Copy out the data below as written; omit any images.

─── Available data

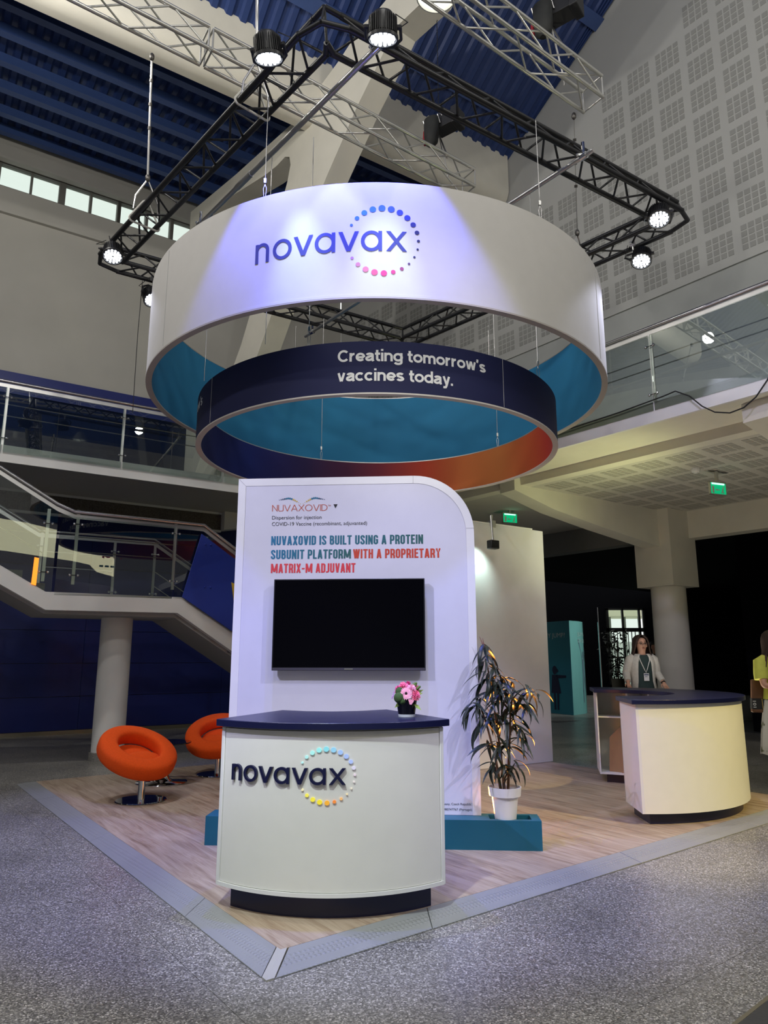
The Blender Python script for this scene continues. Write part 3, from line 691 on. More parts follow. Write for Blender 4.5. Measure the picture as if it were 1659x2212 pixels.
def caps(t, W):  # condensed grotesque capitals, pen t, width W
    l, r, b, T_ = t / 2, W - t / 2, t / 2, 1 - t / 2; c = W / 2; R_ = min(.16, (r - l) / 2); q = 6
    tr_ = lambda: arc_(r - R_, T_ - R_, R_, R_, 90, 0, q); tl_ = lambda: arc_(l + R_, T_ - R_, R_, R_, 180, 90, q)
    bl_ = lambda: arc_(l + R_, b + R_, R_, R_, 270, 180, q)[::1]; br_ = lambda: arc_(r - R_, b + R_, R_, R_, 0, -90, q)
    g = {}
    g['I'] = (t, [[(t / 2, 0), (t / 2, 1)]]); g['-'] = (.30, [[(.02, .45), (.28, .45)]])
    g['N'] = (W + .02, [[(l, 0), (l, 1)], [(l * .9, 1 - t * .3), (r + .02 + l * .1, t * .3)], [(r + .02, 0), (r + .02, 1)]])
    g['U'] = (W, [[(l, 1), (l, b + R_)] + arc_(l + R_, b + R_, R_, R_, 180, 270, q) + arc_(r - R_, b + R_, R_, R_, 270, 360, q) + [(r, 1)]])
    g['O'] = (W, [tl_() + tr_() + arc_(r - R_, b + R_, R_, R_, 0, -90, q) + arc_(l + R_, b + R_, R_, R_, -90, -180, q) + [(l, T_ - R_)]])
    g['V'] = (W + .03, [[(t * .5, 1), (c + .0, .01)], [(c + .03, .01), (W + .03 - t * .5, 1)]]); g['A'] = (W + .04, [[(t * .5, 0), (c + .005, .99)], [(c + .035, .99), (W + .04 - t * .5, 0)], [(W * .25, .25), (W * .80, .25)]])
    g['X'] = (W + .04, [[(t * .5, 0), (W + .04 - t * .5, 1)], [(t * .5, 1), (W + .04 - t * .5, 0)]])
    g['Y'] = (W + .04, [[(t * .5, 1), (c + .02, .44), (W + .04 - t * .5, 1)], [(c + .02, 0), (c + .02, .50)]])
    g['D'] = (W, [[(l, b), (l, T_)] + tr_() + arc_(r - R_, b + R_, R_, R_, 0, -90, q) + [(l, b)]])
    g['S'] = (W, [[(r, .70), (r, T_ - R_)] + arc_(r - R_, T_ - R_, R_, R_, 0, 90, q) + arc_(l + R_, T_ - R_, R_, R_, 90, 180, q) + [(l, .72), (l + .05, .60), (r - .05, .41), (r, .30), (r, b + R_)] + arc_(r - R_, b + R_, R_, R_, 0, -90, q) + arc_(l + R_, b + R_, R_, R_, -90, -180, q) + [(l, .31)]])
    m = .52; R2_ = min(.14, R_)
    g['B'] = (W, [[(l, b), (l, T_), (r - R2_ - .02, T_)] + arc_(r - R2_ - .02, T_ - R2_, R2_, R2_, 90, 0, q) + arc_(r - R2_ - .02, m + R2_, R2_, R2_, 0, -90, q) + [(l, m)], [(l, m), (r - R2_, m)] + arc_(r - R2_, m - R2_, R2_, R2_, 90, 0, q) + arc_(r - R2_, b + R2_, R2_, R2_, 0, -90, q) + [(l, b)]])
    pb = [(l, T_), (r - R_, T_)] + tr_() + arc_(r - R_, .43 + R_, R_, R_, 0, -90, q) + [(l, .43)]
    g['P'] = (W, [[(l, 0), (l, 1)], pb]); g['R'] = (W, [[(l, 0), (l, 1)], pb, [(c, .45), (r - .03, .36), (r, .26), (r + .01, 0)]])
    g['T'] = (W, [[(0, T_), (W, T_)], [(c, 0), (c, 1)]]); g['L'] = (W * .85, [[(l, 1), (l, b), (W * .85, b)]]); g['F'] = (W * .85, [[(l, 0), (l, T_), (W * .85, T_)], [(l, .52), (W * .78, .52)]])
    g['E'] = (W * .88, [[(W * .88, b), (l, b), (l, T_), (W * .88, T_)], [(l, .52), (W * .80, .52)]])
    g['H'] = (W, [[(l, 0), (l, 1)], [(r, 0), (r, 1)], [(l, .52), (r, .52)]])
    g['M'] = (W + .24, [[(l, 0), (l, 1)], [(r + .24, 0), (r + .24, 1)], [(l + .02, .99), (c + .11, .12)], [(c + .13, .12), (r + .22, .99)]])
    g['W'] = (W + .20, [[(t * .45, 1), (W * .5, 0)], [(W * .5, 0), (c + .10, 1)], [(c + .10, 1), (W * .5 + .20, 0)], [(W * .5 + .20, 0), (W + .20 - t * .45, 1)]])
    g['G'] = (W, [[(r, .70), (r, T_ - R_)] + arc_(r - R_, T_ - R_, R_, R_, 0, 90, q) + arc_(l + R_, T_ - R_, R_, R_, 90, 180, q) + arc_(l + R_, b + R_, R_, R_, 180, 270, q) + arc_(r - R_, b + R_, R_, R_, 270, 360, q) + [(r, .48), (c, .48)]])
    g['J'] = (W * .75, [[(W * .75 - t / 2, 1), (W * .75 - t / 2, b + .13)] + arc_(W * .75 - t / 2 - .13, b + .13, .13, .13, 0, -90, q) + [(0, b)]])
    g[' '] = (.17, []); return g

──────

Solution for this task
The Blender Python script for this scene continues. Write part 3, from line 691 on. More parts follow. Write for Blender 4.5. Measure the picture as if it were 1659x2212 pixels.
def caps(t, W):  # condensed grotesque capitals, pen t, width W
    l, r, b, T_ = t / 2, W - t / 2, t / 2, 1 - t / 2; c = W / 2; R_ = min(.16, (r - l) / 2); q = 6
    tr_ = lambda: arc_(r - R_, T_ - R_, R_, R_, 90, 0, q); tl_ = lambda: arc_(l + R_, T_ - R_, R_, R_, 180, 90, q)
    bl_ = lambda: arc_(l + R_, b + R_, R_, R_, 270, 180, q)[::1]; br_ = lambda: arc_(r - R_, b + R_, R_, R_, 0, -90, q)
    g = {}
    g['I'] = (t, [[(t / 2, 0), (t / 2, 1)]]); g['-'] = (.30, [[(.02, .45), (.28, .45)]])
    g['N'] = (W + .02, [[(l, 0), (l, 1)], [(l * .9, 1 - t * .3), (r + .02 + l * .1, t * .3)], [(r + .02, 0), (r + .02, 1)]])
    g['U'] = (W, [[(l, 1), (l, b + R_)] + arc_(l + R_, b + R_, R_, R_, 180, 270, q) + arc_(r - R_, b + R_, R_, R_, 270, 360, q) + [(r, 1)]])
    g['O'] = (W, [tl_() + tr_() + arc_(r - R_, b + R_, R_, R_, 0, -90, q) + arc_(l + R_, b + R_, R_, R_, -90, -180, q) + [(l, T_ - R_)]])
    g['V'] = (W + .03, [[(t * .5, 1), (c + .0, .01)], [(c + .03, .01), (W + .03 - t * .5, 1)]]); g['A'] = (W + .04, [[(t * .5, 0), (c + .005, .99)], [(c + .035, .99), (W + .04 - t * .5, 0)], [(W * .25, .25), (W * .80, .25)]])
    g['X'] = (W + .04, [[(t * .5, 0), (W + .04 - t * .5, 1)], [(t * .5, 1), (W + .04 - t * .5, 0)]])
    g['Y'] = (W + .04, [[(t * .5, 1), (c + .02, .44), (W + .04 - t * .5, 1)], [(c + .02, 0), (c + .02, .50)]])
    g['D'] = (W, [[(l, b), (l, T_)] + tr_() + arc_(r - R_, b + R_, R_, R_, 0, -90, q) + [(l, b)]])
    g['S'] = (W, [[(r, .70), (r, T_ - R_)] + arc_(r - R_, T_ - R_, R_, R_, 0, 90, q) + arc_(l + R_, T_ - R_, R_, R_, 90, 180, q) + [(l, .72), (l + .05, .60), (r - .05, .41), (r, .30), (r, b + R_)] + arc_(r - R_, b + R_, R_, R_, 0, -90, q) + arc_(l + R_, b + R_, R_, R_, -90, -180, q) + [(l, .31)]])
    m = .52; R2_ = min(.14, R_)
    g['B'] = (W, [[(l, b), (l, T_), (r - R2_ - .02, T_)] + arc_(r - R2_ - .02, T_ - R2_, R2_, R2_, 90, 0, q) + arc_(r - R2_ - .02, m + R2_, R2_, R2_, 0, -90, q) + [(l, m)], [(l, m), (r - R2_, m)] + arc_(r - R2_, m - R2_, R2_, R2_, 90, 0, q) + arc_(r - R2_, b + R2_, R2_, R2_, 0, -90, q) + [(l, b)]])
    pb = [(l, T_), (r - R_, T_)] + tr_() + arc_(r - R_, .43 + R_, R_, R_, 0, -90, q) + [(l, .43)]
    g['P'] = (W, [[(l, 0), (l, 1)], pb]); g['R'] = (W, [[(l, 0), (l, 1)], pb, [(c, .45), (r - .03, .36), (r, .26), (r + .01, 0)]])
    g['T'] = (W, [[(0, T_), (W, T_)], [(c, 0), (c, 1)]]); g['L'] = (W * .85, [[(l, 1), (l, b), (W * .85, b)]]); g['F'] = (W * .85, [[(l, 0), (l, T_), (W * .85, T_)], [(l, .52), (W * .78, .52)]])
    g['E'] = (W * .88, [[(W * .88, b), (l, b), (l, T_), (W * .88, T_)], [(l, .52), (W * .80, .52)]])
    g['H'] = (W, [[(l, 0), (l, 1)], [(r, 0), (r, 1)], [(l, .52), (r, .52)]])
    g['M'] = (W + .24, [[(l, 0), (l, 1)], [(r + .24, 0), (r + .24, 1)], [(l + .02, .99), (c + .11, .12)], [(c + .13, .12), (r + .22, .99)]])
    g['W'] = (W + .20, [[(t * .45, 1), (W * .5, 0)], [(W * .5, 0), (c + .10, 1)], [(c + .10, 1), (W * .5 + .20, 0)], [(W * .5 + .20, 0), (W + .20 - t * .45, 1)]])
    g['G'] = (W, [[(r, .70), (r, T_ - R_)] + arc_(r - R_, T_ - R_, R_, R_, 0, 90, q) + arc_(l + R_, T_ - R_, R_, R_, 90, 180, q) + arc_(l + R_, b + R_, R_, R_, 180, 270, q) + arc_(r - R_, b + R_, R_, R_, 270, 360, q) + [(r, .48), (c, .48)]])
    g['J'] = (W * .75, [[(W * .75 - t / 2, 1), (W * .75 - t / 2, b + .13)] + arc_(W * .75 - t / 2 - .13, b + .13, .13, .13, 0, -90, q) + [(0, b)]])
    g[' '] = (.17, []); return g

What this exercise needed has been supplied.